Wednesday, July 1, 2009

GOP fight

As far as I'm concerned, this can go on for ages: Republicans self-destructing. After the November debacle came Rush Limbaugh assuming leadership of the Party, Cheney pronouncing on national defense and War, Newt Gingrich reappearing as a pundit, Senator Ensign admitting to an extra-marital affair, and Governor Sanford admitting to having been, not hiking on the Appalachian Trail but dallying in Buenos Aires (and expounding on how many other times he "crossed the line").

Now the One from Wasilla, who last month had a verbal spat with David Letterman when the comic made a crude joke about a Palin daughter getting nailed by Alex Rodriguez, is back, and, of course, with a vengeance.

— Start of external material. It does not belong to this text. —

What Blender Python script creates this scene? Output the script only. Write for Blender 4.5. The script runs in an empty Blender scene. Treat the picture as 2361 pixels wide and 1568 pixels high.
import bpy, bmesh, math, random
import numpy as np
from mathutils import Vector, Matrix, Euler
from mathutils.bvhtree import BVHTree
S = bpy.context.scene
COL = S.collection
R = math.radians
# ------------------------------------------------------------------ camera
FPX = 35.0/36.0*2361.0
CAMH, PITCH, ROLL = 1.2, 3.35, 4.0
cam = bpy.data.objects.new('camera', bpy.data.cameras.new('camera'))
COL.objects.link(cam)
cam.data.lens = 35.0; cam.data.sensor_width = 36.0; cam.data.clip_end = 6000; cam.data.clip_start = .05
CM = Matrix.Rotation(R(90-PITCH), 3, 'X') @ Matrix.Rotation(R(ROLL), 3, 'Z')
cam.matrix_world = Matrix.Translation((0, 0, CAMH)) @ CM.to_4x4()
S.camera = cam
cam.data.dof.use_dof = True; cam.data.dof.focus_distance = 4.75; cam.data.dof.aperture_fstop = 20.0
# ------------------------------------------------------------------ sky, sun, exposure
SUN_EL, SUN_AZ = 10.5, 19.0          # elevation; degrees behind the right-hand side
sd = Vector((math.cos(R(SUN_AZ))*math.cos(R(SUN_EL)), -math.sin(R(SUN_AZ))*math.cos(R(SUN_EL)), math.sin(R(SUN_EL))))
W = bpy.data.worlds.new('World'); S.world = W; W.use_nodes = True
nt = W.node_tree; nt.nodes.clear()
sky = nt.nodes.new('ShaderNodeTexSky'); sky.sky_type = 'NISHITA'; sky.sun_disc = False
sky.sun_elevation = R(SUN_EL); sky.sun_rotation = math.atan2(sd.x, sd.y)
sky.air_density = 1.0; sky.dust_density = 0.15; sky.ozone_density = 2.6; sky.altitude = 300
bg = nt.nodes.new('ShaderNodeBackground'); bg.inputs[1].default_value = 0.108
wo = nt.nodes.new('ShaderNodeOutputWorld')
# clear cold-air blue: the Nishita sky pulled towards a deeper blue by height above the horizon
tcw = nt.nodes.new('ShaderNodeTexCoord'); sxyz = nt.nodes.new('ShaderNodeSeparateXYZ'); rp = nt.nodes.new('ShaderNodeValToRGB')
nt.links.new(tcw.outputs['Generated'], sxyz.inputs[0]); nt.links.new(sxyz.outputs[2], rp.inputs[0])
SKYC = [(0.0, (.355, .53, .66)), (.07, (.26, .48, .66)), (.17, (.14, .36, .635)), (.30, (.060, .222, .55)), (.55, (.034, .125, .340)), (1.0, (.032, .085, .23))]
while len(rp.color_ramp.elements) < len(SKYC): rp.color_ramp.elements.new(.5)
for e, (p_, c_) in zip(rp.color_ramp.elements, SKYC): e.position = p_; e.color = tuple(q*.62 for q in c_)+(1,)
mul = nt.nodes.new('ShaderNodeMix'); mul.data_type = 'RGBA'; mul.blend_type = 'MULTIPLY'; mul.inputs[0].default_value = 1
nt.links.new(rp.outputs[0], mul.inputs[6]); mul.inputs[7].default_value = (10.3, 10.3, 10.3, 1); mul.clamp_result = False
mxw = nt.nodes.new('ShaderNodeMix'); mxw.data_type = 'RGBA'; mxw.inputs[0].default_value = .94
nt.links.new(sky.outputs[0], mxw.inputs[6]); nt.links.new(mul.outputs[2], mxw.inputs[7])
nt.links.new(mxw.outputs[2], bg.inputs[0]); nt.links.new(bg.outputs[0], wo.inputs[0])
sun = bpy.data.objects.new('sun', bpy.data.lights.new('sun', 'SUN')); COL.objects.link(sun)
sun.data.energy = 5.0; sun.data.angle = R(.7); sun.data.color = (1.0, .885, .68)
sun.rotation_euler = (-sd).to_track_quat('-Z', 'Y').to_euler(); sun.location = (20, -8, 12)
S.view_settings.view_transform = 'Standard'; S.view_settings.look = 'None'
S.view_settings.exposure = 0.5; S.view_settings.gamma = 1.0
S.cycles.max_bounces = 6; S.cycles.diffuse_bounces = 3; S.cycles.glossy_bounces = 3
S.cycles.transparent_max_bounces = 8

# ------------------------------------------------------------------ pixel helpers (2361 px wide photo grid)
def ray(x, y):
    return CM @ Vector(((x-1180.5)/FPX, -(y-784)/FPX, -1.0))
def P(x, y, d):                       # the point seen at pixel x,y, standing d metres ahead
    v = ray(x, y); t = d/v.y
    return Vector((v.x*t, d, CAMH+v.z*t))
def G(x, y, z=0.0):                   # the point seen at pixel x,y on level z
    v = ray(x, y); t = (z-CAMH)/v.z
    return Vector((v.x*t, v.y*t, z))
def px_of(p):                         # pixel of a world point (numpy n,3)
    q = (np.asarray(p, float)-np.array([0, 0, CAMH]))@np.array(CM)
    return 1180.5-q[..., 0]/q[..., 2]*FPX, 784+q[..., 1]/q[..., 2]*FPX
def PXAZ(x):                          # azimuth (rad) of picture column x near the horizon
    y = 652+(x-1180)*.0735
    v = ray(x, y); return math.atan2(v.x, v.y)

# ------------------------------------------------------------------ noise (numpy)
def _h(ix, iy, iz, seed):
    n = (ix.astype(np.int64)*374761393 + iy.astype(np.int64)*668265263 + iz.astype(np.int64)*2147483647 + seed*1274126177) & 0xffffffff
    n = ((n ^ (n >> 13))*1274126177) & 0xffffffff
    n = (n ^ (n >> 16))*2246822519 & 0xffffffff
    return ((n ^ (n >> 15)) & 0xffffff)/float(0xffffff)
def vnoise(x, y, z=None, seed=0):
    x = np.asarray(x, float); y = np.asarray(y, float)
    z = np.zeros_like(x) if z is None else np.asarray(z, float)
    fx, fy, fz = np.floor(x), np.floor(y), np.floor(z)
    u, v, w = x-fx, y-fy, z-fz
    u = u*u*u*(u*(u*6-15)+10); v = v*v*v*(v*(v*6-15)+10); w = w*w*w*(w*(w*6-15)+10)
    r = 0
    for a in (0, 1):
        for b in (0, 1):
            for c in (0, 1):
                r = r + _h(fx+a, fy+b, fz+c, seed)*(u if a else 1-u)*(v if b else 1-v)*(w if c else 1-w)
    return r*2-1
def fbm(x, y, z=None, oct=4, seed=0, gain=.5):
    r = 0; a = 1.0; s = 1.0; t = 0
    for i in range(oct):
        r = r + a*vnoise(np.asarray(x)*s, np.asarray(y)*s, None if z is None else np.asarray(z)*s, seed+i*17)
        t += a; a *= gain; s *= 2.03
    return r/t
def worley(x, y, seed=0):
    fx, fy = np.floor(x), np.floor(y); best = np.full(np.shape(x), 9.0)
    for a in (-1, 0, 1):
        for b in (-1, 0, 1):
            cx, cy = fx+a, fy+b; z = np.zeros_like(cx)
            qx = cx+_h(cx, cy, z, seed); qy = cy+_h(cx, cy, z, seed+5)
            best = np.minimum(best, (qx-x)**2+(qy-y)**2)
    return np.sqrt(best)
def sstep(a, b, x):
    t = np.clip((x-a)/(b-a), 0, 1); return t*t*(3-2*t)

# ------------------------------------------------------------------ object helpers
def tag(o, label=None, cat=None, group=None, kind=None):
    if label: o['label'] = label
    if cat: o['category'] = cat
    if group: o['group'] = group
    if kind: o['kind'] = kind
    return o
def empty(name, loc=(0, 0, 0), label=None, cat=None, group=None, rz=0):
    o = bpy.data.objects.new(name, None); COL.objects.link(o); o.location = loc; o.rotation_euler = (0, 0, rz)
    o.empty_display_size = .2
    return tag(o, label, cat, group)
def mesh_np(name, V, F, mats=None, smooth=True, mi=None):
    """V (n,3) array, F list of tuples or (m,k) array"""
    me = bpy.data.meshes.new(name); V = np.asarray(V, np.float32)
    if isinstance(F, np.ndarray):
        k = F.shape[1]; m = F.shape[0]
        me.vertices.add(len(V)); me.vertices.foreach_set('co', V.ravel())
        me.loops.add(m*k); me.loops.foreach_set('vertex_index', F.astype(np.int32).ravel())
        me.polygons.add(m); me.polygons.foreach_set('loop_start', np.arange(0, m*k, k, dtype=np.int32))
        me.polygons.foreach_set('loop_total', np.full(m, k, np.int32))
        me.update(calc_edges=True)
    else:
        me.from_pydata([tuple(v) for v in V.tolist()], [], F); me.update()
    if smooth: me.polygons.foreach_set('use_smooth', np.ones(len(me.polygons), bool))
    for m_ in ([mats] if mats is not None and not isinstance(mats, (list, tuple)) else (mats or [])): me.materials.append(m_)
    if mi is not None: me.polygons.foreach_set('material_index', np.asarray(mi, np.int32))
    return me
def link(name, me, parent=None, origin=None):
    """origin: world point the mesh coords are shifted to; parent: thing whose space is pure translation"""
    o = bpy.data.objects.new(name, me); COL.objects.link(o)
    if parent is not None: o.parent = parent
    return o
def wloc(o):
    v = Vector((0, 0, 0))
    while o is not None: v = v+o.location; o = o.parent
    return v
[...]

A hard-hitting piece on Sarah Palin in the new Vanity Fair has touched off a blistering exchange of insults among high-profile Republicans over last year’s GOP ticket – tearing open fresh wounds about leaks surrounding Palin and revealing for the first time some of the internal wars that paralyzed the campaign in its final days.

William Kristol, the editor of The Weekly Standard and at times an informal adviser to Sen. John McCain, touched off the latest back-and-forth Tuesday morning with a post on his magazine’s blog criticizing the Todd Purdum-authored Palin story and pointing a finger at Steve Schmidt, McCain’s campaign manager.

In turn, Schmidt praised Kristol's skills set: “I'm sure John McCain would be president today if only Bill Kristol had been in charge of the campaign. After all, his management of [former Vice President] Dan Quayle’s public image as his chief of staff is still something that takes your breath away."

Randy Scheunemann, a longtime foreign policy adviser to McCain who is also close to Kristol, joins the fray: “Steve Schmidt has a congenital aversion to the truth. It was like meeting Tony Soprano.”

Take that, punk.

The vitriol also suggests the degree to which Palin remains a Rorschach test not simply to Republicans nationally but within a tight circle of elite operatives and commentators, many of whom seem ready to carry their arguments in 2012. Was Palin a fresh talent whose debut was mishandled by self-serving campaign insiders, or an eccentric “diva” who had no business on the national stage? Going forward, does she offer a conservative and charismatic face for a demoralized and star-less party? Or is she a loose cannon who should be consigned to the tabloids where she can reside in perpetuity with other flash-in-the-pan sensations?